In ‘Kwaliteit van de rechtspraak: Een kijk over de grenzen’ vergelijken de onderzoekers Frank van Tulder, Kim Strijbos en Sarah Koolen, werkzaam bij de Raad voor de rechtspraak, verschillende onderdelen van de Nederlandse rechtspraak met die in andere landen. Ze doen dit aan de hand van een aantal internationale onderzoeken.
Een van de hekkensluiters
Op het gebied van digitale mogelijkheden om een zaak aan te brengen en de voortgang ervan te volgen, is Nederland een van de hekkensluiters van West- en Midden-Europa. Nederland scoort wel goed op het gebied van het verschaffen van online informatie aan het publiek, en gemiddeld op het online publiceren van uitspraken.
Doorlooptijden
De doorlooptijden van kleinere zaken in Nederland zijn relatief kort in vergelijking met andere landen, maar in grotere zaken juist relatief lang. Bij grotere zaken vindt ook vaker een relatief tijdrovende behandeling in hoger beroep plaats. Voor bedrijven zijn, anders dan voor individuele personen, de kosten van procederen relatief hoog vergeleken met andere West- en Midden-Europese landen.
Onafhankelijkheid
De Nederlandse rechter is – in vergelijking met die in andere landen – in grote mate onafhankelijk. Dat vinden zowel bevolking, bedrijven, juridische experts en advocaten als rechters zelf. In Scandinavië het Verenigd Koninkrijk en Ierland is de onafhankelijkheid van de rechter nog wel wat sterker. Op het gebied van onpartijdigheid en discriminatie is het beeld hetzelfde.
Effectiviteit
De Nederlandse rechter oefent volgens het onderzoek in vergelijking met andere landen een relatief effectieve controle op de overheid uit. Nederland kent bovendien een effectieve tenuitvoerlegging van civielrechtelijke vonnissen. De beoordeling van de effectiviteit van het strafrechtelijk systeem valt minder goed uit. Ook hier scoren Scandinavische landen het beste; op mondiaal niveau geldt dat voor Singapore.

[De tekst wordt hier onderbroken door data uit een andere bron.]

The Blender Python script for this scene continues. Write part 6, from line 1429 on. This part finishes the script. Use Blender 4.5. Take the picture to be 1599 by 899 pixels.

Voor bedrijven die de nakoming van contractuele verplichtingen wil afdwingen is het Nederlandse rechtssysteem niet erg effectief. Dat komt door onder meer de gebrekkige digitalisering van de behandeling van zaken, in combinatie met lange doorlooptijden en tamelijk hoge kosten. De omgang met faillissementen is beter: in West- en Midden-Europa zijn er slechts vier landen die het beter doen. Wat betreft de mate waarin schuldeisers worden gecompenseerd, scoort Nederland als een-na-beste.